◆ What is needed ◆
Every line below is to be quoted exactly, with nothing added or dropped.

◆ Recorded data ◆
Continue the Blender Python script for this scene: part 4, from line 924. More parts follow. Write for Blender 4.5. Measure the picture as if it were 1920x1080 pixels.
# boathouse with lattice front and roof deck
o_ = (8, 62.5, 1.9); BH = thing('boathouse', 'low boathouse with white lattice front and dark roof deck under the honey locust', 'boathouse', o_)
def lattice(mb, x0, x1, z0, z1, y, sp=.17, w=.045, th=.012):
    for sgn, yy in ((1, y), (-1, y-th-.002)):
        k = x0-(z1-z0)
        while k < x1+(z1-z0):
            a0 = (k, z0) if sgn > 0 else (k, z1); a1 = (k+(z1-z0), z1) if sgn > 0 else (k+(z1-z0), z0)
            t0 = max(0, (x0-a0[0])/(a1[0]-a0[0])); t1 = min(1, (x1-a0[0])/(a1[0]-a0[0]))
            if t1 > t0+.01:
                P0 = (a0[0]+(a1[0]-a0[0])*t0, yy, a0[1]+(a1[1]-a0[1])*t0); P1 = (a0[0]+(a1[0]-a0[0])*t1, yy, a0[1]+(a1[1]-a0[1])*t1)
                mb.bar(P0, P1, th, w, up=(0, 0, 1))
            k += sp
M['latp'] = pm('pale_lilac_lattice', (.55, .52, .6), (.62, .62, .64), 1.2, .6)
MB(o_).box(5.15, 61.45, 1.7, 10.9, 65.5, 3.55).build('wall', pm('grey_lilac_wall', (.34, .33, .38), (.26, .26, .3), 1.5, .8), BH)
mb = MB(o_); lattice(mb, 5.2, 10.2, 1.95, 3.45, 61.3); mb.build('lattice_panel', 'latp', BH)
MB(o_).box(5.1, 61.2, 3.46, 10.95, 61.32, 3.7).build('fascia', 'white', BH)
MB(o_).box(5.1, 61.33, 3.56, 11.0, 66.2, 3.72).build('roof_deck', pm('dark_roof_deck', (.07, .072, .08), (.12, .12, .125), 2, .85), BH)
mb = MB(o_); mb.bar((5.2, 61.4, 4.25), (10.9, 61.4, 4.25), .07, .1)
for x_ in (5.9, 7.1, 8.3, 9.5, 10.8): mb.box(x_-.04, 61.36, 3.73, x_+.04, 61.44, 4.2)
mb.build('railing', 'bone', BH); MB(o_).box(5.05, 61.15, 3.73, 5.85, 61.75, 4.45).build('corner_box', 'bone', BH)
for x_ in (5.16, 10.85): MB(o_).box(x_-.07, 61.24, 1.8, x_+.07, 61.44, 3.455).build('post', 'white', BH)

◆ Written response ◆
Continue the Blender Python script for this scene: part 4, from line 924. More parts follow. Write for Blender 4.5. Measure the picture as if it were 1920x1080 pixels.
# boathouse with lattice front and roof deck
o_ = (8, 62.5, 1.9); BH = thing('boathouse', 'low boathouse with white lattice front and dark roof deck under the honey locust', 'boathouse', o_)
def lattice(mb, x0, x1, z0, z1, y, sp=.17, w=.045, th=.012):
    for sgn, yy in ((1, y), (-1, y-th-.002)):
        k = x0-(z1-z0)
        while k < x1+(z1-z0):
            a0 = (k, z0) if sgn > 0 else (k, z1); a1 = (k+(z1-z0), z1) if sgn > 0 else (k+(z1-z0), z0)
            t0 = max(0, (x0-a0[0])/(a1[0]-a0[0])); t1 = min(1, (x1-a0[0])/(a1[0]-a0[0]))
            if t1 > t0+.01:
                P0 = (a0[0]+(a1[0]-a0[0])*t0, yy, a0[1]+(a1[1]-a0[1])*t0); P1 = (a0[0]+(a1[0]-a0[0])*t1, yy, a0[1]+(a1[1]-a0[1])*t1)
                mb.bar(P0, P1, th, w, up=(0, 0, 1))
            k += sp
M['latp'] = pm('pale_lilac_lattice', (.55, .52, .6), (.62, .62, .64), 1.2, .6)
MB(o_).box(5.15, 61.45, 1.7, 10.9, 65.5, 3.55).build('wall', pm('grey_lilac_wall', (.34, .33, .38), (.26, .26, .3), 1.5, .8), BH)
mb = MB(o_); lattice(mb, 5.2, 10.2, 1.95, 3.45, 61.3); mb.build('lattice_panel', 'latp', BH)
MB(o_).box(5.1, 61.2, 3.46, 10.95, 61.32, 3.7).build('fascia', 'white', BH)
MB(o_).box(5.1, 61.33, 3.56, 11.0, 66.2, 3.72).build('roof_deck', pm('dark_roof_deck', (.07, .072, .08), (.12, .12, .125), 2, .85), BH)
mb = MB(o_); mb.bar((5.2, 61.4, 4.25), (10.9, 61.4, 4.25), .07, .1)
for x_ in (5.9, 7.1, 8.3, 9.5, 10.8): mb.box(x_-.04, 61.36, 3.73, x_+.04, 61.44, 4.2)
mb.build('railing', 'bone', BH); MB(o_).box(5.05, 61.15, 3.73, 5.85, 61.75, 4.45).build('corner_box', 'bone', BH)
for x_ in (5.16, 10.85): MB(o_).box(x_-.07, 61.24, 1.8, x_+.07, 61.44, 3.455).build('post', 'white', BH)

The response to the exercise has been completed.